Gouvernance et complicités

Casablanca, c’est connu, est aussi la capitale des bidonvilles du Maroc. Et si près du quart de la population citadine du pays vit dans des baraques ou dans des logements insalubres, le Grand Casablanca se taille la part de lion dans ce triste phénomène.

Malgré les attentats de Casablanca et la mise à l’index de la marginalisation et de la pauvreté,  la ville peine à réduire sérieusement l’ampleur de ses bidonvilles, malgré les efforts financiers mobilisés pour la cause.

Les chiffres avancés sur ce qui reste à faire demeurent en deçà de la réalité, au vu d’une mauvaise gouvernance qui laisse énormément à désirer.

Selon les experts, ce sont entre 65 000 et 86 000 baraques qui restent à détruire (soit une population représentant entre 11 et 15 % de la métropole). Mais les progrès réalisés sont, à chaque fois, remis en cause, au point qu’un bidonville éradiqué est vite remplacé par d’autres regroupements  dans la périphérie.
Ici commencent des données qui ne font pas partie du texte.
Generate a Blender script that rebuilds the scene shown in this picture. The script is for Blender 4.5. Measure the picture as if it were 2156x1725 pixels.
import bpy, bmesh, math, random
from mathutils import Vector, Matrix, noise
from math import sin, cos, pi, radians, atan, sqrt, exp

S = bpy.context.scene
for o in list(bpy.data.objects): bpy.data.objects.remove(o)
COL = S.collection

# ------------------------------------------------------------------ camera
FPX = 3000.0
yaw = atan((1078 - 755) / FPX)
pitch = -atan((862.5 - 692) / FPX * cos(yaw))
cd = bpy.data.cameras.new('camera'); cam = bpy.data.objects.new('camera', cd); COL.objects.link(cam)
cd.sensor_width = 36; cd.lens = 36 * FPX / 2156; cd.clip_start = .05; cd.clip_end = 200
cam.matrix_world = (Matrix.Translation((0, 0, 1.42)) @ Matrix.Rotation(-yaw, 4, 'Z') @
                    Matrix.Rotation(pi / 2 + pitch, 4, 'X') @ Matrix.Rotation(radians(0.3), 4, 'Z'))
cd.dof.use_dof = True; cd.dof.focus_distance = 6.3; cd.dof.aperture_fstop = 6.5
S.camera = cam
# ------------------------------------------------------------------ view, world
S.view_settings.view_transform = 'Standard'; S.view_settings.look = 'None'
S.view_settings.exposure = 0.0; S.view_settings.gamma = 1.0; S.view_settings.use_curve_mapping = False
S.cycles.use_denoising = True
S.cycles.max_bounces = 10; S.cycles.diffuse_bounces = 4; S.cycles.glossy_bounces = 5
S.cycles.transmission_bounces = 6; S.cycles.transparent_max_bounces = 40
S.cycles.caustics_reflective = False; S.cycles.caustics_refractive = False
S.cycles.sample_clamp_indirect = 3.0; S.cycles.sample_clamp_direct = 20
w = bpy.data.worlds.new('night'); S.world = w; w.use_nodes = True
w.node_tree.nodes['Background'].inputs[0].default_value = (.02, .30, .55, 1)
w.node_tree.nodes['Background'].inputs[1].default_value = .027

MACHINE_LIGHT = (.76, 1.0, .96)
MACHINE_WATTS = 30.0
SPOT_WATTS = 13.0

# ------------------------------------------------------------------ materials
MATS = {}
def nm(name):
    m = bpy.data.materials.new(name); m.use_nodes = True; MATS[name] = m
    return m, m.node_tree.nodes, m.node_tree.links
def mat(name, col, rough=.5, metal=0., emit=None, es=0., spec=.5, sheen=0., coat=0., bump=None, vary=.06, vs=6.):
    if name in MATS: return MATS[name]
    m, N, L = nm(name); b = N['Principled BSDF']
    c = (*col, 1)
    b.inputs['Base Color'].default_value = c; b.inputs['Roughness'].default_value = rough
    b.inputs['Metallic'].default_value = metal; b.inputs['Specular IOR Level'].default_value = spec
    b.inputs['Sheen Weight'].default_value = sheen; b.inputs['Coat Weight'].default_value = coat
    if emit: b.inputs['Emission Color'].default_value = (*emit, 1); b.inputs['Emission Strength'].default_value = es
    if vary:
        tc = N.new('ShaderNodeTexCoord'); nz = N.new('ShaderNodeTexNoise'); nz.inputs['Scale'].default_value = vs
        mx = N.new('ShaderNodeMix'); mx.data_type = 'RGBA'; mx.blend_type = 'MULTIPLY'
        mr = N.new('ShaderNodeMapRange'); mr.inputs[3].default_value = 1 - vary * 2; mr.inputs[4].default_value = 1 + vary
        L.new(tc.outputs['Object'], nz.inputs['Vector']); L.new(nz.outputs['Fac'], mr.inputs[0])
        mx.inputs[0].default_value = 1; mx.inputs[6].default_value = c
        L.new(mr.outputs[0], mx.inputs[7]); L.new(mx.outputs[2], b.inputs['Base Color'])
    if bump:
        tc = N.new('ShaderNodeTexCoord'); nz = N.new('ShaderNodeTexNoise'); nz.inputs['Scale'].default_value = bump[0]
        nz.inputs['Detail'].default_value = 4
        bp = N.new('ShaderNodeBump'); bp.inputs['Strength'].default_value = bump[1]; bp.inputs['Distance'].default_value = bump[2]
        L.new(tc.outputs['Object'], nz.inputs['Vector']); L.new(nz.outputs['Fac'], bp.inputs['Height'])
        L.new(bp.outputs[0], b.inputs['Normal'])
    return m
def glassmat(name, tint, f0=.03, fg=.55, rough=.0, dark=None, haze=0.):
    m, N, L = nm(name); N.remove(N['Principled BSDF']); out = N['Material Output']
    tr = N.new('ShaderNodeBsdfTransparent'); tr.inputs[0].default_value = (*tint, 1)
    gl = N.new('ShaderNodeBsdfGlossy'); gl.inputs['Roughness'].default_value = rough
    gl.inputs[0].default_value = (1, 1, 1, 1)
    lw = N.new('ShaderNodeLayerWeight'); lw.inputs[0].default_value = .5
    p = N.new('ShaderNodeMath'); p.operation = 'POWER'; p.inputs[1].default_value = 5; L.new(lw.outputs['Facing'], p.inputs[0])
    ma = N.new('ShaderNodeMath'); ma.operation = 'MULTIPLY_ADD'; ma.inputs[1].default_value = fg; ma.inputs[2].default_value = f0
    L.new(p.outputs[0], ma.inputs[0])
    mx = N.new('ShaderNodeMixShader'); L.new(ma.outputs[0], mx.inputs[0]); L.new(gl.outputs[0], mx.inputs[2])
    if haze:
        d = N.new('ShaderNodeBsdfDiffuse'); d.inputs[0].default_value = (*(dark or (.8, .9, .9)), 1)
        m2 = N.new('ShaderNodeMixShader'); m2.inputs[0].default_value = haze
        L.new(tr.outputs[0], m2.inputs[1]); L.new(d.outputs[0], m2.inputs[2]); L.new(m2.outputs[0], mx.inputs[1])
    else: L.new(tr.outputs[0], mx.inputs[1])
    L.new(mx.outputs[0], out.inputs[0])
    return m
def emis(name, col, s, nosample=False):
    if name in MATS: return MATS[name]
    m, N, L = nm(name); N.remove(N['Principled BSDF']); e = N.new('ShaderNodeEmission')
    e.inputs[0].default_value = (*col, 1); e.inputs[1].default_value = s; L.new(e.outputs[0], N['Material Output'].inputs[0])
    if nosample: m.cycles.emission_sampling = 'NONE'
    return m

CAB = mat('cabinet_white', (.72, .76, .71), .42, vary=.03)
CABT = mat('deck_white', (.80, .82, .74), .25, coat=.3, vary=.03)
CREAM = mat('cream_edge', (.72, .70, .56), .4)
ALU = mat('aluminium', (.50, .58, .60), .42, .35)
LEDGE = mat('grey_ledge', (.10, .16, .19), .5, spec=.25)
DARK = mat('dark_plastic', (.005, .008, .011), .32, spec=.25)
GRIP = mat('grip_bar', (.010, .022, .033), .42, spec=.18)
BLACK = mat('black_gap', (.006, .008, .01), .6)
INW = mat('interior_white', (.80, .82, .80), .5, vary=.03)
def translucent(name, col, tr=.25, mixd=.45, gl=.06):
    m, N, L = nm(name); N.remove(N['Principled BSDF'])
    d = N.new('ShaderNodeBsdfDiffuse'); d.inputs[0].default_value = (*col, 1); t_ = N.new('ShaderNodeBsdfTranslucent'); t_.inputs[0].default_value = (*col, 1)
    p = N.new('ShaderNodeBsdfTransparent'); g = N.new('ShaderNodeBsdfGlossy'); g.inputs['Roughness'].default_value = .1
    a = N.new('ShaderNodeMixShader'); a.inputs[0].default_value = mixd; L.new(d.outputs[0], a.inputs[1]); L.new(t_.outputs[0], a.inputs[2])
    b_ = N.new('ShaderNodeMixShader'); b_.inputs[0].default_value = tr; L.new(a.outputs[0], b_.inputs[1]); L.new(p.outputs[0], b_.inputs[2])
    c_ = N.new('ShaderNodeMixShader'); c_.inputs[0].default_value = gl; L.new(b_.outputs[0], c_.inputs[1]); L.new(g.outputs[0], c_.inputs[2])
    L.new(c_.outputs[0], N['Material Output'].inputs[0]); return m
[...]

Les pratiques courantes de nombreux agents d’autorité chargés du recensement des baraques existantes et l’incapacité d’interdire de nouvelles installations dans le périmètre urbain compliquent la tâche dans un espace où le patrimoine foncier fait cruellement défaut. C’est dire que l’extension du périmètre urbain s’accompagne automatiquement  par la naissance d’autres groupements de baraques, initiés parfois par certains bénéficiaires des programmes de relogement.

L’exode rural, un phénomène paru durant la grande période de sécheresse, se semble s’installer confortablement, dans la durée, malgré les efforts financiers de l’Etat destinés à débarrasser la ville de ce qui ternit l’image de la ville et du pays. Le coup d’accélération donné par l’INDH pour réduire la pauvreté rurale et périurbaine paraît comme une épée dans l’eau face au laxisme qui permet la création de nouveaux bidonvilles.

Les trois tranches initiées depuis 2004 donnent des résultats limités et la fameuse condition exigée par le ministre Taoufik Hjira bute aux interventions des autorités territoriales locales, incapables de mettre de l’ordre. Les règles sont pourtant claires pour une gestion normale et transparente de ce grand chantier.

Car s’il s’avère que les habitants font eux même le contrôle des bidonvilles, contre de nouveaux intrus, les autorités concernées ne se réveillent qu’après le squat d’autres espaces par de nouveaux ruraux, souvent assistés par des bénéficiaires de logements sociaux, dans le cadre des programmes de recasement.  Voire par certains agents d’autorité véreux…

Le ministère de l’Habitat, principal département  en charge du dossier, est conscient  que des résultats probants ne seraient atteints que si le ministère de l’Intérieur s’engage efficacement et sans relâche dans la lutte contre l’installation de nouveaux foyers insalubres dans de nouveaux espaces.

Il est vrai que le patrimoine foncier manque cruellement au Grand Casablanca et que la ville cherche à s’étendre sur ses flancs. Cela donne lieu à un véritable jeu de cache-cache, qui risque de devenir interminable, tant que des mesures draconiennes de contrôle continuent à faire défaut. Et au vu du manque de volonté locale à ce niveau, les experts semblent désespérés et croient que le phénomène ne sera pas éradiqué de sitôt. Le temps de parvenir au «contrôle des contrôleurs» et d’engager des enquêtes judiciaires contre les contrevenants aux décisions nationales de première importance.